[Scenes as source code]
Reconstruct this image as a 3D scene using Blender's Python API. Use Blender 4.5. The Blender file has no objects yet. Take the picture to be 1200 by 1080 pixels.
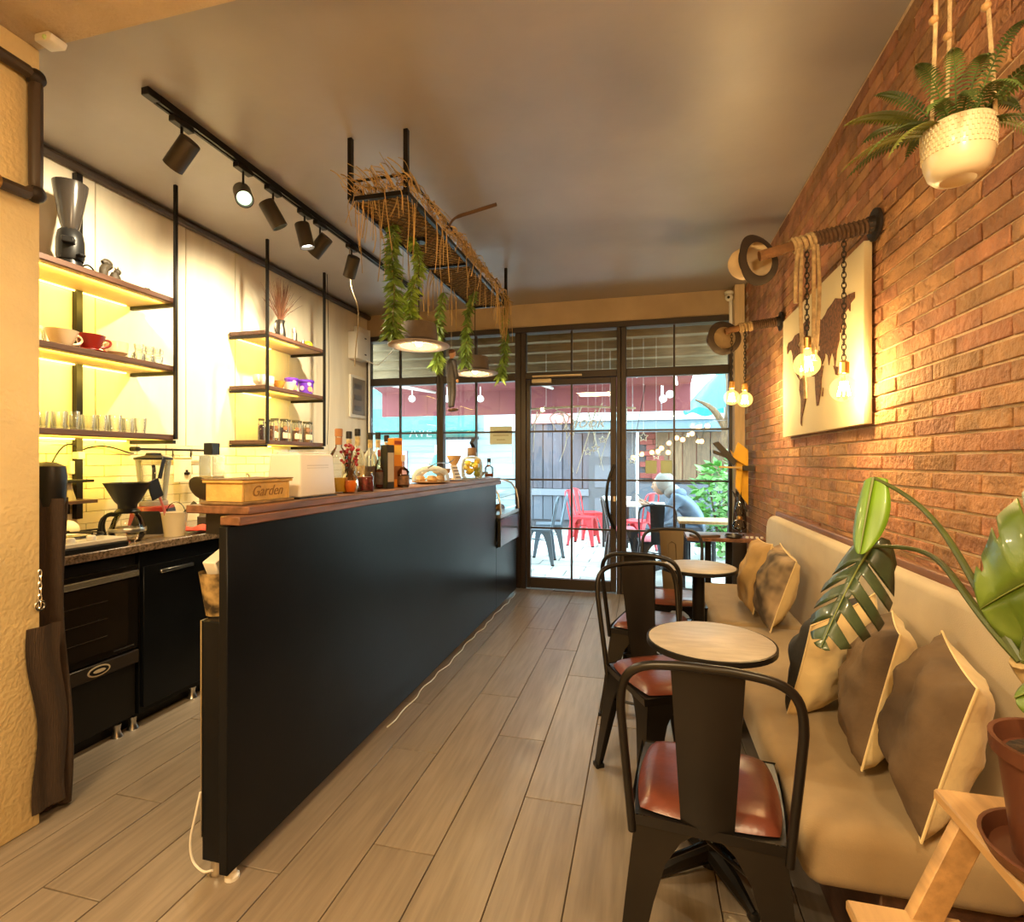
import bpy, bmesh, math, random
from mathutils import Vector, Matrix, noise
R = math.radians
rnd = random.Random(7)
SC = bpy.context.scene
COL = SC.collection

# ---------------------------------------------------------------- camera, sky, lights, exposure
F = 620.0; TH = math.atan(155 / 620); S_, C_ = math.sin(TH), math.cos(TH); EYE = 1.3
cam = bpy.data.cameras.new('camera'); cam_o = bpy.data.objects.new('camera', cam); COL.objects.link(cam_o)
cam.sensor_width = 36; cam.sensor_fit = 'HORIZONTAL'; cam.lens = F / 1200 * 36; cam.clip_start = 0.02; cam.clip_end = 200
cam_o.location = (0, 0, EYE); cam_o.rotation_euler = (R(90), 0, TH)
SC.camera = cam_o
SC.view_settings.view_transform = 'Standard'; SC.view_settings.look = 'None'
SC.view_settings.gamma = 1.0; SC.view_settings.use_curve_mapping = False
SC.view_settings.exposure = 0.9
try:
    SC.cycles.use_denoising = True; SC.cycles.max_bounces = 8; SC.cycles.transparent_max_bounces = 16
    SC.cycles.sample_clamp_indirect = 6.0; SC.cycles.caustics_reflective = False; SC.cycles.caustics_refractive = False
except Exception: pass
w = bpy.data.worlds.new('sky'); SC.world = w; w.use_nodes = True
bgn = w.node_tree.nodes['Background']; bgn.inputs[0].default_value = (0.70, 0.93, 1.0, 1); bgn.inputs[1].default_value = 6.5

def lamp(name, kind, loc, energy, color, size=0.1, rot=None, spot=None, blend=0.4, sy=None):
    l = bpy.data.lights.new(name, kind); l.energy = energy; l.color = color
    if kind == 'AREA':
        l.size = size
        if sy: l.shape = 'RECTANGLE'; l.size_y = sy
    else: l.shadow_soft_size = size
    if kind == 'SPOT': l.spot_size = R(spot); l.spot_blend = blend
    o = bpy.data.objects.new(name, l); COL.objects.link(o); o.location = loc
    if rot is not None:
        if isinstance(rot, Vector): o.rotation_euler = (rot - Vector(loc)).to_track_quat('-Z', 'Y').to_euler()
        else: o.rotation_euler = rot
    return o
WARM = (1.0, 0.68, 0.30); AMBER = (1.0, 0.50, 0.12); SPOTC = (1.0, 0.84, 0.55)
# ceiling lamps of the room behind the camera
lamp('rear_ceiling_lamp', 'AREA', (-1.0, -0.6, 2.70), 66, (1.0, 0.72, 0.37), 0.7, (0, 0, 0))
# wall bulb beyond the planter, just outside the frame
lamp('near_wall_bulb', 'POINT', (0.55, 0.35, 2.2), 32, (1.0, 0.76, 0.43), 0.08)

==

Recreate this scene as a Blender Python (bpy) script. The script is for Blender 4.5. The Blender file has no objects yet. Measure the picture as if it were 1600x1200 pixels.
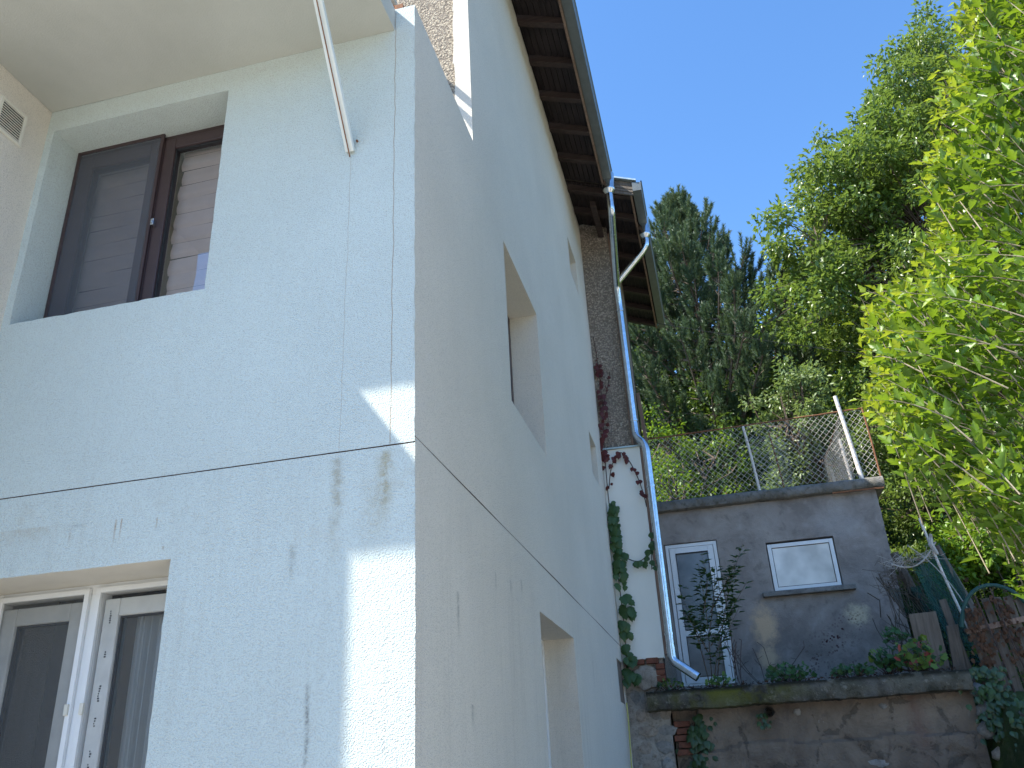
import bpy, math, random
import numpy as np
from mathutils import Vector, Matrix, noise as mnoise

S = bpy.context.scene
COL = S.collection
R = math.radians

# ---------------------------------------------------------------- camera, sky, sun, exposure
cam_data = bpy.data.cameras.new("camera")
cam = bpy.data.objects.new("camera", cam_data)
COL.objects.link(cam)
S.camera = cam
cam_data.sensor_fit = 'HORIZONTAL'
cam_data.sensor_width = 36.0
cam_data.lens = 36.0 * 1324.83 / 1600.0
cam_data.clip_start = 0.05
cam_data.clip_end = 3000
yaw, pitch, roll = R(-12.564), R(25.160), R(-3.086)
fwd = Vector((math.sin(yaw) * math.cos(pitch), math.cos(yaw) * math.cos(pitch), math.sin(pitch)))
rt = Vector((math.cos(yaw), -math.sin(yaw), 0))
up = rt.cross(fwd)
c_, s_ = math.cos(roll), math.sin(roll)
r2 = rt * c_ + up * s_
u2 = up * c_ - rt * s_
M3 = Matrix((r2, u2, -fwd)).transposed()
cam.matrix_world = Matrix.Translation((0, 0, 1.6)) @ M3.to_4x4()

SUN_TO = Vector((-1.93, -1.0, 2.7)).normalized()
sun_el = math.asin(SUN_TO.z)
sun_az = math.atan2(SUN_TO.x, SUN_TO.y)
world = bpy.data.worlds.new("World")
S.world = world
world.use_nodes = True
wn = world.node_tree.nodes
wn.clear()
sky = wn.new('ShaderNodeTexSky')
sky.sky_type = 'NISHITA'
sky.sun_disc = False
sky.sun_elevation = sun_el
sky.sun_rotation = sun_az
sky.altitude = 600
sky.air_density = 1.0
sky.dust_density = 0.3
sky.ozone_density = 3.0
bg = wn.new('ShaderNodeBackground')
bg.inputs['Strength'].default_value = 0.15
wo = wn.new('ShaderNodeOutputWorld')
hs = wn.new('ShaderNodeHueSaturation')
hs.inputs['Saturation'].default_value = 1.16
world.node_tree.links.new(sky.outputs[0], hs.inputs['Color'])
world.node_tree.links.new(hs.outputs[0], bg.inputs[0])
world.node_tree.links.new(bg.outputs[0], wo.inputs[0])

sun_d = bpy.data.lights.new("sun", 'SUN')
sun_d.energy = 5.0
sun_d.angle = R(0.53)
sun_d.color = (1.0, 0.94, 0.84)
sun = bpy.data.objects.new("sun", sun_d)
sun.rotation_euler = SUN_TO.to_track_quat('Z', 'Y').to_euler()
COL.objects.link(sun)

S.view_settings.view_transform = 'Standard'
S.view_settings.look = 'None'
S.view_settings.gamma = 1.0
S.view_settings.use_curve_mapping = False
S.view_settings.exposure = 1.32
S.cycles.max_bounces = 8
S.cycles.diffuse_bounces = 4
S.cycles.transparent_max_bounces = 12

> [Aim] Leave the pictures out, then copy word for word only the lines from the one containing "Recreate this scene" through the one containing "world.node_tree.links.new(bg.outputs[0], wo.inputs[0])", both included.

> [Written answer]
Recreate this scene as a Blender Python (bpy) script. The script is for Blender 4.5. The Blender file has no objects yet. Measure the picture as if it were 1600x1200 pixels.
import bpy, math, random
import numpy as np
from mathutils import Vector, Matrix, noise as mnoise

S = bpy.context.scene
COL = S.collection
R = math.radians

# ---------------------------------------------------------------- camera, sky, sun, exposure
cam_data = bpy.data.cameras.new("camera")
cam = bpy.data.objects.new("camera", cam_data)
COL.objects.link(cam)
S.camera = cam
cam_data.sensor_fit = 'HORIZONTAL'
cam_data.sensor_width = 36.0
cam_data.lens = 36.0 * 1324.83 / 1600.0
cam_data.clip_start = 0.05
cam_data.clip_end = 3000
yaw, pitch, roll = R(-12.564), R(25.160), R(-3.086)
fwd = Vector((math.sin(yaw) * math.cos(pitch), math.cos(yaw) * math.cos(pitch), math.sin(pitch)))
rt = Vector((math.cos(yaw), -math.sin(yaw), 0))
up = rt.cross(fwd)
c_, s_ = math.cos(roll), math.sin(roll)
r2 = rt * c_ + up * s_
u2 = up * c_ - rt * s_
M3 = Matrix((r2, u2, -fwd)).transposed()
cam.matrix_world = Matrix.Translation((0, 0, 1.6)) @ M3.to_4x4()

SUN_TO = Vector((-1.93, -1.0, 2.7)).normalized()
sun_el = math.asin(SUN_TO.z)
sun_az = math.atan2(SUN_TO.x, SUN_TO.y)
world = bpy.data.worlds.new("World")
S.world = world
world.use_nodes = True
wn = world.node_tree.nodes
wn.clear()
sky = wn.new('ShaderNodeTexSky')
sky.sky_type = 'NISHITA'
sky.sun_disc = False
sky.sun_elevation = sun_el
sky.sun_rotation = sun_az
sky.altitude = 600
sky.air_density = 1.0
sky.dust_density = 0.3
sky.ozone_density = 3.0
bg = wn.new('ShaderNodeBackground')
bg.inputs['Strength'].default_value = 0.15
wo = wn.new('ShaderNodeOutputWorld')
hs = wn.new('ShaderNodeHueSaturation')
hs.inputs['Saturation'].default_value = 1.16
world.node_tree.links.new(sky.outputs[0], hs.inputs['Color'])
world.node_tree.links.new(hs.outputs[0], bg.inputs[0])
world.node_tree.links.new(bg.outputs[0], wo.inputs[0])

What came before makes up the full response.